4. Dari segi peningkatan profesionalisme guru dan dosen.
Di zaman dulu, belum ada program-program untuk meningkatkan gaji seorang pendidik dan belum diberikan tunjangan-tunjangan bagi guru yang bersedia mengajar di daerah terpencil, sehingga pendidikan di daerah terpencil menjadi sangat terbelakang karena kurangnya tenaga pengajar yang ingin mengajar di daerah tersebut, melihat jumlah gaji yang tak berbeda dengan pengajar di daerah maju dan gaji guru- guru terbilang kecil.
Sekarang ini jauh lebih baik dibandingkan dulu, karena sekarang telah ada usaha yang dilakukan pemerintah yakni dengan meningkatkan gaji, pemberian tunjangan khususnya bagi guru yang bersedia mengajar di daerah terpencil dan mengadakan program sertifikasi. Namun dengan semua ini, tidak menjamin bahwa mutu pendidikan akan meningkat.

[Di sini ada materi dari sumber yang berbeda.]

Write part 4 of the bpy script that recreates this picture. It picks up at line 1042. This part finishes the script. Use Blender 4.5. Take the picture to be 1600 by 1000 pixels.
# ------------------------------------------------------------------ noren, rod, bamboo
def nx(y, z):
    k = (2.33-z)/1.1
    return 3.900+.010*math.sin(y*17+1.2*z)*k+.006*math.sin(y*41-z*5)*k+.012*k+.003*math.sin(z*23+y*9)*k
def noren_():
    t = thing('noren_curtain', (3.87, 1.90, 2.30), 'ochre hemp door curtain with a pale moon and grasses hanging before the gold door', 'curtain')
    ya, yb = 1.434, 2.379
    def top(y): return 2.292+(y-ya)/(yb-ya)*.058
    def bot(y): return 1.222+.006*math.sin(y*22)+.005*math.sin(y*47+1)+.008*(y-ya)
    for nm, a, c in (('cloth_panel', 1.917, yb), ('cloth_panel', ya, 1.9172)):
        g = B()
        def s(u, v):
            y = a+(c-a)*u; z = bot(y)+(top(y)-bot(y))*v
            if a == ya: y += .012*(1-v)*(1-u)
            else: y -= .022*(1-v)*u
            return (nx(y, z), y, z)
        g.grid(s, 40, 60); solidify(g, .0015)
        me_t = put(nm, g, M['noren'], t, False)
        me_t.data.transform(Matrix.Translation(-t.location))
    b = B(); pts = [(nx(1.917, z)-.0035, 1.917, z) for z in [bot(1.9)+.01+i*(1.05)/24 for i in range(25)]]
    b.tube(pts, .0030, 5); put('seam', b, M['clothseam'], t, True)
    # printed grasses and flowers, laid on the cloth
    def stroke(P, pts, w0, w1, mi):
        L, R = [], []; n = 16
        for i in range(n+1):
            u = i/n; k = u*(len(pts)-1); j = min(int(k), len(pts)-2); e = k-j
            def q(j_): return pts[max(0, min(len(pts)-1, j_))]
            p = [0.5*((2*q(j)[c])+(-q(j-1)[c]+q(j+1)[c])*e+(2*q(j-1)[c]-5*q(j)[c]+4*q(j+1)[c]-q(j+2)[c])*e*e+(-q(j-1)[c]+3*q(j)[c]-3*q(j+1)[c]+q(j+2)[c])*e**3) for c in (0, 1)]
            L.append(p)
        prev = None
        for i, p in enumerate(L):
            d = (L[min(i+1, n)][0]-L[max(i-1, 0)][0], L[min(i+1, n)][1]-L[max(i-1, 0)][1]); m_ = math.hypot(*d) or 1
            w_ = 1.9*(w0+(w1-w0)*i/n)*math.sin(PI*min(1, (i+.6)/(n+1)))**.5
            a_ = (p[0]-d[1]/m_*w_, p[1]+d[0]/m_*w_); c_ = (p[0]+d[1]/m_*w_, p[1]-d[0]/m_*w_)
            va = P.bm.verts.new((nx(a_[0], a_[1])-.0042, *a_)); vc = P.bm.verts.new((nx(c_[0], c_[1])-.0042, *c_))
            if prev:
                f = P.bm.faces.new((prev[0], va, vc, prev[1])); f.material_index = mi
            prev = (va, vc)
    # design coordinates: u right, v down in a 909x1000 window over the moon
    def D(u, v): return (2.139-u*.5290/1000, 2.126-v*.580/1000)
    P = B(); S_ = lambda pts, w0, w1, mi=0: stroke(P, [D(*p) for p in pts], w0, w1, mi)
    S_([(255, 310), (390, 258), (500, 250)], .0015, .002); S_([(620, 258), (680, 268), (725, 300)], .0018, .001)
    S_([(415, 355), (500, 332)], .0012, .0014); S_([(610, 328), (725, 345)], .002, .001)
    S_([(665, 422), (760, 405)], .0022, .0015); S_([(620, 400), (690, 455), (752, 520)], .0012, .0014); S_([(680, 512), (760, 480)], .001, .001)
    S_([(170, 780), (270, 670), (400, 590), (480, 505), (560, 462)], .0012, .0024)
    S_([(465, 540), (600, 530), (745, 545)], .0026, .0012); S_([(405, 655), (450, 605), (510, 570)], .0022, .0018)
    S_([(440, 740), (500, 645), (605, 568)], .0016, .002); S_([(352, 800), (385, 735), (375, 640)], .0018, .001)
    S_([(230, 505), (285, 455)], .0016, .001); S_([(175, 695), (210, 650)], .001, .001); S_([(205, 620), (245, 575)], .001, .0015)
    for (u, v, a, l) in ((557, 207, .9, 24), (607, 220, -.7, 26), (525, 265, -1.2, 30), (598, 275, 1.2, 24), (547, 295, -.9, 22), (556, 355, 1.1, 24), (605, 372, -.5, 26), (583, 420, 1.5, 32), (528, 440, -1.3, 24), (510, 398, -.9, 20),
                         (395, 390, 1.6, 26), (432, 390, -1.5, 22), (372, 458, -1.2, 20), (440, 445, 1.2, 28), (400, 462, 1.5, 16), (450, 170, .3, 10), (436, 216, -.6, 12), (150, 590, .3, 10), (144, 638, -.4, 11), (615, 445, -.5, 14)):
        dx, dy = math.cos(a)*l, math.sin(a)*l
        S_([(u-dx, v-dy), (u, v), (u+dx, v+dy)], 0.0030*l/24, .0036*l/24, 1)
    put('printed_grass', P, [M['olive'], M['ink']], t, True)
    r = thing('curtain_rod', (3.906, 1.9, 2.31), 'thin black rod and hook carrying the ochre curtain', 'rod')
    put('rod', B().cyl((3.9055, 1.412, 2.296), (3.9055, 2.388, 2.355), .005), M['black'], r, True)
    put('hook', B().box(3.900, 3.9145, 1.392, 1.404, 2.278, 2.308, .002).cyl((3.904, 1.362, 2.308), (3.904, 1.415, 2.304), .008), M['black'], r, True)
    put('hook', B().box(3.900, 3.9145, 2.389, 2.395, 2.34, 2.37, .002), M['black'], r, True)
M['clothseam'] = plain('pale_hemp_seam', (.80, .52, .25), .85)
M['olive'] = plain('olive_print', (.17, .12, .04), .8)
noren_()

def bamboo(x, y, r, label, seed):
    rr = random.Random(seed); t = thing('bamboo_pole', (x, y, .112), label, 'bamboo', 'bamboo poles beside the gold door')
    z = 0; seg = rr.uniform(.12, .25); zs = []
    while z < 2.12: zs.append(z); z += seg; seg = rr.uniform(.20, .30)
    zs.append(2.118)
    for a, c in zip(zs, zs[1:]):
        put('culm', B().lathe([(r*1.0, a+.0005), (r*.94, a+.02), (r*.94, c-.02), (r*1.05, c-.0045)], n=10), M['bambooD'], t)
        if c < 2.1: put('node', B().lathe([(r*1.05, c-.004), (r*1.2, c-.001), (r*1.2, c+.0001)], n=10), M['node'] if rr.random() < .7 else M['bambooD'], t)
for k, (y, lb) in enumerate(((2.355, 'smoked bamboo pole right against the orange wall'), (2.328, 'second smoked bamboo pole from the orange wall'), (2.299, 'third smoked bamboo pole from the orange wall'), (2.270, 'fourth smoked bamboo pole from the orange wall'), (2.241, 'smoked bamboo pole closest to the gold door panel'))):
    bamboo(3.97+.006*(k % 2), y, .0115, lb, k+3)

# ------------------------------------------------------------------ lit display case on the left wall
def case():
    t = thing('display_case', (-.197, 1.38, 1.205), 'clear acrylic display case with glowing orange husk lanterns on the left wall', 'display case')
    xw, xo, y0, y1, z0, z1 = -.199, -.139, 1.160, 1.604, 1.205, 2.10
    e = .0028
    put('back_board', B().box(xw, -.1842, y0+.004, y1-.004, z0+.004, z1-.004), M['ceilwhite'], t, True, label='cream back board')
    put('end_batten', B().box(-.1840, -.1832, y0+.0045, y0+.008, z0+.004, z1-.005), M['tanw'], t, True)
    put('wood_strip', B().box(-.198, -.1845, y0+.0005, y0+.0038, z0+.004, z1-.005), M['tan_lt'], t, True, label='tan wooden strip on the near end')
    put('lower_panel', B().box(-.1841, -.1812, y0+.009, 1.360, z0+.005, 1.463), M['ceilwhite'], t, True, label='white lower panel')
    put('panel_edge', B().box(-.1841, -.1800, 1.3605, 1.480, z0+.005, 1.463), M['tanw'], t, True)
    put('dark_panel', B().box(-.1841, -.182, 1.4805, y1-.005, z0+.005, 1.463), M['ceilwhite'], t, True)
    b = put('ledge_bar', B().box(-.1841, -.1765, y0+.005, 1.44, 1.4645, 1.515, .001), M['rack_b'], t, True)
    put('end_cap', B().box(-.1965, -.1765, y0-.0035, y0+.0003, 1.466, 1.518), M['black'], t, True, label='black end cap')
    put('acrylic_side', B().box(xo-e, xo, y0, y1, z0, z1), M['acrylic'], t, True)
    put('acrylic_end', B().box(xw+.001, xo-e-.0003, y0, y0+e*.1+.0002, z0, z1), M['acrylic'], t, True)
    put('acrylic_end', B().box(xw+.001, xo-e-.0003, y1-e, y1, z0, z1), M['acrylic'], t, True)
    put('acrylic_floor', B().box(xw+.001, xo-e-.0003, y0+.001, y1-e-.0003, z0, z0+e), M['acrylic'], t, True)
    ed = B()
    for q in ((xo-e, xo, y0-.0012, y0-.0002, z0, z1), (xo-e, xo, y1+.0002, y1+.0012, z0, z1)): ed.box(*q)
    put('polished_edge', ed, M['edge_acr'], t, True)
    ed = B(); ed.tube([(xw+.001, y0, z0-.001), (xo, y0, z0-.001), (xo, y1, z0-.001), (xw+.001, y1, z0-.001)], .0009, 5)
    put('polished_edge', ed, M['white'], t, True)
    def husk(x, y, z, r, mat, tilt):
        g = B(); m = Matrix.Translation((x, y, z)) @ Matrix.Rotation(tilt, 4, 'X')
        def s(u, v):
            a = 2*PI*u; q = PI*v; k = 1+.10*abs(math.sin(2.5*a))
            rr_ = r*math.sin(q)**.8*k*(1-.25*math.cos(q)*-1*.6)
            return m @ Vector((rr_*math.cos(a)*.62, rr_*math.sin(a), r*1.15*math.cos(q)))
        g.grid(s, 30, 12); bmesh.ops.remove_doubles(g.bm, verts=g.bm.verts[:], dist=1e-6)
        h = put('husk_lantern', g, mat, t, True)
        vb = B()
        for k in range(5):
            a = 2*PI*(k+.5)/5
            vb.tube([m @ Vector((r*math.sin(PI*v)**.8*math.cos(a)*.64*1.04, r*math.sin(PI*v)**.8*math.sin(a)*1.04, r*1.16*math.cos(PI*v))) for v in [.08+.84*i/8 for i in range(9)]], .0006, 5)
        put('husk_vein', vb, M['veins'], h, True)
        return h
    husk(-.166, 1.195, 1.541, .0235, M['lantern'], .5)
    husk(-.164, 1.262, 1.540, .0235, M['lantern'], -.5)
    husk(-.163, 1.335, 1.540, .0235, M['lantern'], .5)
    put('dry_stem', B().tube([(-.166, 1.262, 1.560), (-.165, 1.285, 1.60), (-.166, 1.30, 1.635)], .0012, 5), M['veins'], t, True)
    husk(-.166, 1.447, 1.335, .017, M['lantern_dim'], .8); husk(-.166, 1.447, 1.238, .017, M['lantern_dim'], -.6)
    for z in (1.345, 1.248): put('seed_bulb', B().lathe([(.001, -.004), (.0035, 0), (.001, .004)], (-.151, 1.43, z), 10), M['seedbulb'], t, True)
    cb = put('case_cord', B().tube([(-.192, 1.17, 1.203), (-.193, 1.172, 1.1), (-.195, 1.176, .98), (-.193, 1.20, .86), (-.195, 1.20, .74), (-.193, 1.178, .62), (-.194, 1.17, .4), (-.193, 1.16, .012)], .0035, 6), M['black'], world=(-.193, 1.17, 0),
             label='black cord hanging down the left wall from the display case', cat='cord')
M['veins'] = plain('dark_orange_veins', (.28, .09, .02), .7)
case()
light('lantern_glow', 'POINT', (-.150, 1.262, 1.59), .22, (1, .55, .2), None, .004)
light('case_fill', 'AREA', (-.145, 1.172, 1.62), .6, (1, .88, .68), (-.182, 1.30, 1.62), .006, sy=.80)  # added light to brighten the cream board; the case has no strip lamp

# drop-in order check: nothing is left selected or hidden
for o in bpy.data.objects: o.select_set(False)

Dimasa yang akan datang, seharusnya diadakan evaluasi yang ketat terhadap guru dan dosen yang akan mengikuti sertifikasi. Penyeleksian tersebut dapat dilakukan dengan uji kelayakan, uji kemampuan dan uji profesionalisme. Dan hal yang lebih mendasar adalah dalam perekrutan tenaga pengajar di masa yang akan datang harus dengan penyeleksian yang murni dan ketat sehingga diperoleh pendidik yang berkualitas.